He stopped, look back, and saw it-the monstrous black thing staring at him from the tree . . .
This summer sees the long-anticipated re-issue of The Ceremonies, a celebrated masterpiece from a generation ago, now fully corrected by its author. Chalking up the British Fantasy Award for Best First Novel on its original publication back in 1984, The Ceremonies was hailed by Stephen King as the best horror novel since Peter Straub's Ghost Story. It is now included in Horror: 100 Best Books.
From the terrifying vision of its opening scene to the breathtaking horror of its climax, The Ceremonies turns our familiar world into a place of malevolent intrigue and ominous design. In the grip of an extraordinary writer, it plumbs the darkest underpinnings of ancient myth and folklore to reveal an undying evil.

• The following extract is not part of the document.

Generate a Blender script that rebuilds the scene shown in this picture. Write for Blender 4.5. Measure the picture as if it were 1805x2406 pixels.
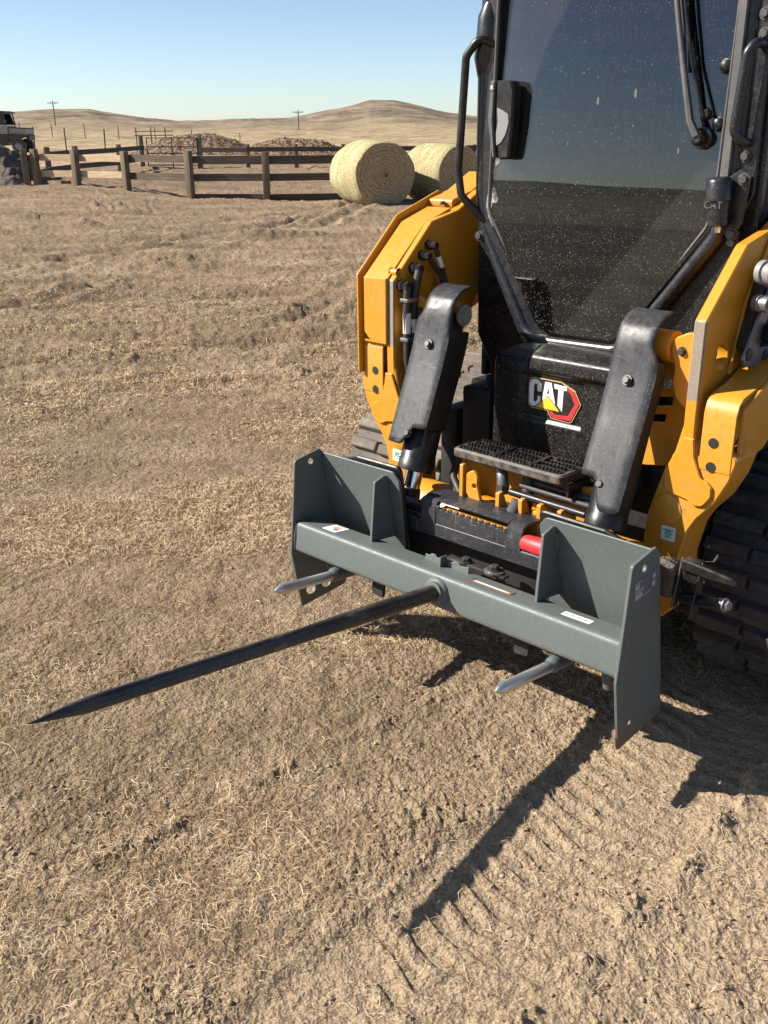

For graduate student Jeremy Freirs, citified, cynical, yet prone to daydreams, summer is the time to shed a few pounds and finally get some reading done for a course on gothic literature. He's picked just the right place: the small, secluded village of Gilead, New Jersey, only ninety minutes from Manhattan but, with its antique customs and clannish traditions, seemingly centuries away. For farmers Sarr and Deborah Poroth, young members of Gilead's fundamentalist community, the summer threatens a conflict between their passionate natures and the stern dictates of their faith. For Sarr's widowed mother, gifted with second sight, it promises the frightful awakening she's dreaded all her life. And for aspiring dancer Carol Conklin, a naive country girl struggling to survive in the city, it brings not only the first blush of romance but a lucky job with a kindly-looking old man known as Mr. Rosebottom.
But "Rosie," as he calls himself, bears a more sinister name-the Old One-and a far more terrifying secret. Though the signs are all about them, he alone knows the invisible design that rules these people's lives as they dance unwittingly toward doom: for in the heat of summer an ancient corruption is stirring, an evil rooted not far from the Poroth farm, yet reaching to the city and beyond. The time has come for the Ceremonies, the monstrous rites that will unleash on a despised creation an age-old promise of apocalypse. And to see the scheme unfold, like some deadly flower, is to watch a nightmare come to life.